----- GIVEN INFORMATION -----

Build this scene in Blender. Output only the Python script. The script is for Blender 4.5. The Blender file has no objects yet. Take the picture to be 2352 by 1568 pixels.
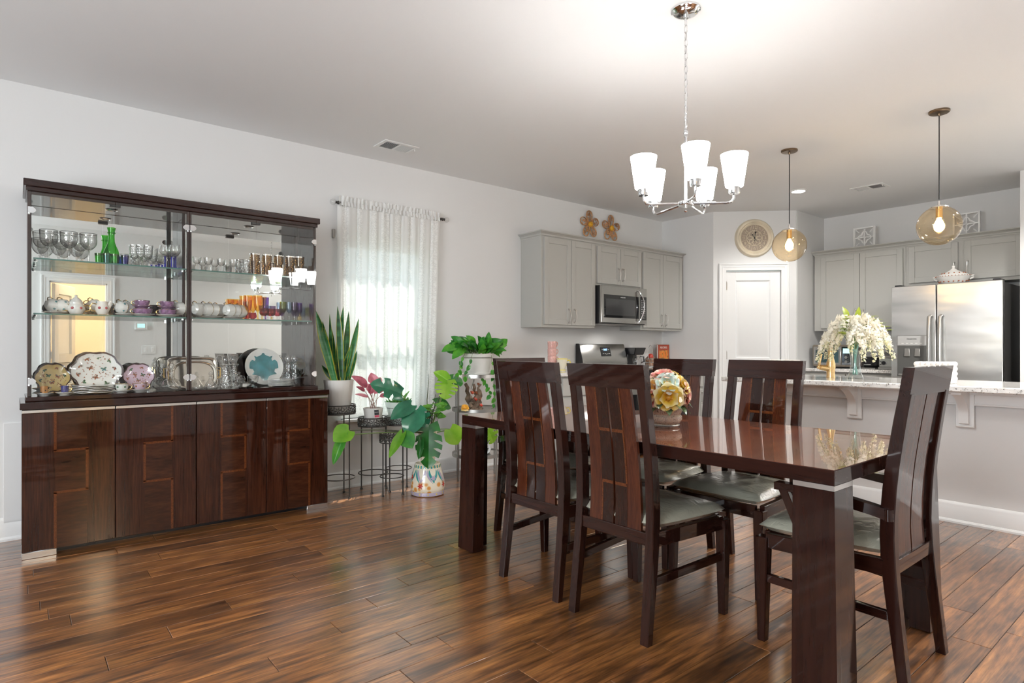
import bpy, math, random
from mathutils import Vector, Matrix, Euler
R = random.Random(7)
SC = bpy.context.scene
COL = SC.collection
PI = math.pi
# ---------------------------------------------------------------- camera, sky, lights, exposure
CAM = Vector((4.687, 0.0, 1.145)); YAW = math.radians(50.54); FPX = 1386.0
cd = bpy.data.cameras.new('camera'); cam = bpy.data.objects.new('camera', cd); COL.objects.link(cam)
cam.location = CAM; cam.rotation_euler = (PI / 2, 0, YAW)
cd.sensor_width = 36; cd.lens = 36 * FPX / 2352; cd.shift_y = 15 / 2352; cd.clip_start = .05
SC.camera = cam
w = bpy.data.worlds.new('sky'); SC.world = w; w.use_nodes = True
wn = w.node_tree.nodes; wl = w.node_tree.links
bg = wn['Background']; bg.inputs[0].default_value = (.72, .86, 1, 1); bg.inputs[1].default_value = 1.3
def lamp(name, kind, loc, energy, color=(1, 1, 1), rot=(0, 0, 0), size=None, size_y=None, radius=None, angle=None, spot=None, spread=None):
    l = bpy.data.lights.new(name, kind); l.energy = energy; l.color = color
    if kind == 'AREA':
        l.shape = 'RECTANGLE'; l.size = size; l.size_y = size_y or size
        if spread: l.spread = spread
    if radius is not None: l.shadow_soft_size = radius
    if angle is not None: l.angle = angle
    if spot: l.spot_size = spot; l.spot_blend = .6
    o = bpy.data.objects.new(name, l); COL.objects.link(o); o.location = loc; o.rotation_euler = rot
    return o
def aim(o, d): o.rotation_euler = Vector(d).to_track_quat('-Z', 'Y').to_euler()
sun = lamp('sun', 'SUN', (-4, 4, 6), 4, (1, .95, .86), angle=.009); aim(sun, (.45, -.30, -.80))
# added cool fill light, set in a made-up window opening behind the camera
a = lamp('added_fill_light', 'AREA', (3.95, -2.99, 1.35), 84, (.93, .97, 1), size=2.1, size_y=1.9); aim(a, (-.15, 1, .25))
# first the recessed can built below, then added fill spots without fixtures, out of view
for i, (x, y, e) in enumerate(((1.807, 6.136, 20), (3.95, 5.75, 70), (4.3, 5.0, 24), (1.6, -.4, 6), (4.4, 3.6, 30))):
    aim(lamp('can_and_fill_spot', 'SPOT', (x, y, 2.725), e * 2.0, (1, .985, .955), radius=.06, spot=2.6), (0, 0, -1))
aim(lamp('hood_light', 'SPOT', (.27, 5.12, 1.395), 2.6, (1, .97, .92), radius=.09, spot=2.9), (0, 0, -1))
lamp('hall_lamp', 'POINT', (6.4, .9, 2.3), 60, (1, .78, .52), radius=.12)
vs = SC.view_settings
vs.view_transform = 'Standard'; vs.look = 'None'; vs.gamma = 1; vs.use_curve_mapping = False; vs.exposure = 1.07
SC.display_settings.display_device = 'sRGB'
cy = SC.cycles
cy.max_bounces = 10; cy.diffuse_bounces = 4; cy.glossy_bounces = 6; cy.transmission_bounces = 6; cy.transparent_max_bounces = 40
cy.caustics_reflective = False; cy.caustics_refractive = False; cy.sample_clamp_indirect = 4; cy.use_denoising = True
# ---------------------------------------------------------------- materials
def mat(name):
    m = bpy.data.materials.new(name); m.use_nodes = True
    n = m.node_tree.nodes; b = n['Principled BSDF']
    return m, n, m.node_tree.links, b
def plain(name, col, rough=.5, metal=0, coat=0, bump=0, bscale=200, spec=None, emit=None, es=0, var=0, vscale=3, sheen=0):
    m, n, l, b = mat(name)
    b.inputs['Base Color'].default_value = (*col, 1); b.inputs['Roughness'].default_value = rough
    b.inputs['Metallic'].default_value = metal; b.inputs['Coat Weight'].default_value = coat; b.inputs['Coat Roughness'].default_value = .04
    if spec is not None: b.inputs['Specular IOR Level'].default_value = spec
    if emit: b.inputs['Emission Color'].default_value = (*emit, 1); b.inputs['Emission Strength'].default_value = es
    tc = n.new('ShaderNodeTexCoord')
    if bump:
        t = n.new('ShaderNodeTexNoise'); t.inputs['Scale'].default_value = bscale; t.inputs['Detail'].default_value = 3
        l.new(tc.outputs['Object'], t.inputs['Vector'])
        bp = n.new('ShaderNodeBump'); bp.inputs['Strength'].default_value = bump; bp.inputs['Distance'].default_value = .002
        l.new(t.outputs['Fac'], bp.inputs['Height']); l.new(bp.outputs[0], b.inputs['Normal'])
    if var:
        t = n.new('ShaderNodeTexNoise'); t.inputs['Scale'].default_value = vscale; t.inputs['Detail'].default_value = 5
        l.new(tc.outputs['Object'], t.inputs['Vector'])
        mx = ramp(n, [(0.3, tuple(c * (1 - var) for c in col)), (0.7, tuple(min(1, c * (1 + var)) for c in col))])
        l.new(t.outputs['Fac'], mx.inputs[0]); l.new(mx.outputs[0], b.inputs['Base Color'])
    return m
def ramp(n, stops, interp='LINEAR'):
    r = n.new('ShaderNodeValToRGB'); cr = r.color_ramp; cr.interpolation = interp
    while len(cr.elements) < len(stops): cr.elements.new(.5)
    for e, (p, c) in zip(cr.elements, stops):
        e.position = p; e.color = (*c, 1) if len(c) == 3 else c
    return r
def wood(name, stops, axis=1, scale=9, stretch=14, rough=.25, coat=0, spec=.5, bump=.05, rnd=0.0, fine=.35, crough=.03, grain=0.0):
    """grain runs along the given local axis"""
    m, n, l, b = mat(name)
    tc = n.new('ShaderNodeTexCoord'); oi = n.new('ShaderNodeObjectInfo')
    va = n.new('ShaderNodeVectorMath'); va.operation = 'MULTIPLY_ADD'
    cb = n.new('ShaderNodeCombineXYZ'); l.new(oi.outputs['Random'], cb.inputs[0]); l.new(oi.outputs['Random'], cb.inputs[1]); l.new(oi.outputs['Random'], cb.inputs[2])
    va.inputs[1].default_value = (13, 17, 11); l.new(cb.outputs[0], va.inputs[0]); l.new(tc.outputs['Object'], va.inputs[2])
    mp = n.new('ShaderNodeMapping'); s = [scale] * 3; s[axis] = scale / stretch; mp.inputs['Scale'].default_value = s
    l.new(va.outputs[0], mp.inputs['Vector'])
    t = n.new('ShaderNodeTexNoise'); t.inputs['Scale'].default_value = 1; t.inputs['Detail'].default_value = 6; t.inputs['Distortion'].default_value = .6; t.inputs['Roughness'].default_value = .6
    l.new(mp.outputs[0], t.inputs['Vector'])
    t2 = n.new('ShaderNodeTexNoise'); t2.inputs['Scale'].default_value = 6; t2.inputs['Detail'].default_value = 4
    l.new(mp.outputs[0], t2.inputs['Vector'])
    mix = n.new('ShaderNodeMix'); mix.data_type = 'FLOAT'; mix.inputs[0].default_value = fine
    l.new(t.outputs['Fac'], mix.inputs[2]); l.new(t2.outputs['Fac'], mix.inputs[3])
    cr = ramp(n, stops); l.new(mix.outputs[0], cr.inputs[0])
    out = cr.outputs[0]
    if rnd:
        mr = n.new('ShaderNodeMapRange'); mr.inputs[3].default_value = 1 - rnd; mr.inputs[4].default_value = 1 + rnd
        l.new(oi.outputs['Random'], mr.inputs[0])
        hv = n.new('ShaderNodeHueSaturation'); l.new(mr.outputs[0], hv.inputs['Value']); l.new(out, hv.inputs['Color']); out = hv.outputs[0]
    if grain:
        m3 = n.new('ShaderNodeMapping'); s3 = [scale * 9] * 3; s3[axis] = scale * .35; m3.inputs['Scale'].default_value = s3; l.new(va.outputs[0], m3.inputs['Vector'])
        t3 = n.new('ShaderNodeTexNoise'); t3.inputs['Scale'].default_value = 1; t3.inputs['Detail'].default_value = 5; t3.inputs['Roughness'].default_value = .7; t3.inputs['Distortion'].default_value = .3; l.new(m3.outputs[0], t3.inputs['Vector'])
        g3 = ramp(n, [(.36, (1 - grain,) * 3), (.62, (1 + grain * .4,) * 3)]); l.new(t3.outputs['Fac'], g3.inputs[0])
        mg = n.new('ShaderNodeMix'); mg.data_type = 'RGBA'; mg.blend_type = 'MULTIPLY'; mg.inputs[0].default_value = 1; l.new(out, mg.inputs[6]); l.new(g3.outputs[0], mg.inputs[7]); out = mg.outputs[2]
    l.new(out, b.inputs['Base Color'])
    b.inputs['Roughness'].default_value = rough; b.inputs['Coat Weight'].default_value = coat; b.inputs['Coat Roughness'].default_value = crough
    b.inputs['Specular IOR Level'].default_value = spec
    if bump:
        bp = n.new('ShaderNodeBump'); bp.inputs['Strength'].default_value = bump; bp.inputs['Distance'].default_value = .002
        l.new(t2.outputs['Fac'], bp.inputs['Height']); l.new(bp.outputs[0], b.inputs['Normal'])
    return m
def glassy(name, tint=(.96, .97, .97), edge=(.45, .48, .48), gloss=1.0, ior=1.45, bump=0, bscale=60, rough=.01):
    """thin clear glass: see-through face on, darker and mirror-like at the rim"""
    m, n, l, b = mat(name); n.remove(b)
    out = n['Material Output']
    lw = n.new('ShaderNodeLayerWeight'); lw.inputs[0].default_value = .5
    cr = ramp(n, [(.0, tint), (.62, tuple(t * .97 for t in tint)), (.98, edge)]); l.new(lw.outputs['Facing'], cr.inputs[0])
    tr = n.new('ShaderNodeBsdfTransparent'); l.new(cr.outputs[0], tr.inputs[0])
    gl = n.new('ShaderNodeBsdfGlossy'); gl.inputs['Roughness'].default_value = rough
    pw = n.new('ShaderNodeMath'); pw.operation = 'POWER'; pw.inputs[1].default_value = 5; l.new(lw.outputs['Facing'], pw.inputs[0])
    fr = n.new('ShaderNodeMath'); fr.operation = 'MULTIPLY_ADD'; fr.inputs[1].default_value = .85; fr.inputs[2].default_value = .045; l.new(pw.outputs[0], fr.inputs[0])
    mu = n.new('ShaderNodeMath'); mu.operation = 'MULTIPLY'; mu.inputs[1].default_value = gloss; mu.use_clamp = True
    l.new(fr.outputs[0], mu.inputs[0])
    mx = n.new('ShaderNodeMixShader'); l.new(mu.outputs[0], mx.inputs[0]); l.new(tr.outputs[0], mx.inputs[1]); l.new(gl.outputs[0], mx.inputs[2])
    l.new(mx.outputs[0], out.inputs[0])
    if bump:
        tc = n.new('ShaderNodeTexCoord'); t = n.new('ShaderNodeTexVoronoi'); t.inputs['Scale'].default_value = bscale
        l.new(tc.outputs['Object'], t.inputs['Vector'])
        bp = n.new('ShaderNodeBump'); bp.inputs['Strength'].default_value = bump; bp.inputs['Distance'].default_value = .004
        l.new(t.outputs['Distance'], bp.inputs['Height'])
        for x in (gl, lw): l.new(bp.outputs[0], x.inputs['Normal'])
    return m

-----

**REQUIREMENTS:**
Find each line holding the string "objects" and copy it out.

**TASK RESPONSE:**
Build this scene in Blender. Output only the Python script. The script is for Blender 4.5. The Blender file has no objects yet. Take the picture to be 2352 by 1568 pixels.
cd = bpy.data.cameras.new('camera'); cam = bpy.data.objects.new('camera', cd); COL.objects.link(cam)
    o = bpy.data.objects.new(name, l); COL.objects.link(o); o.location = loc; o.rotation_euler = rot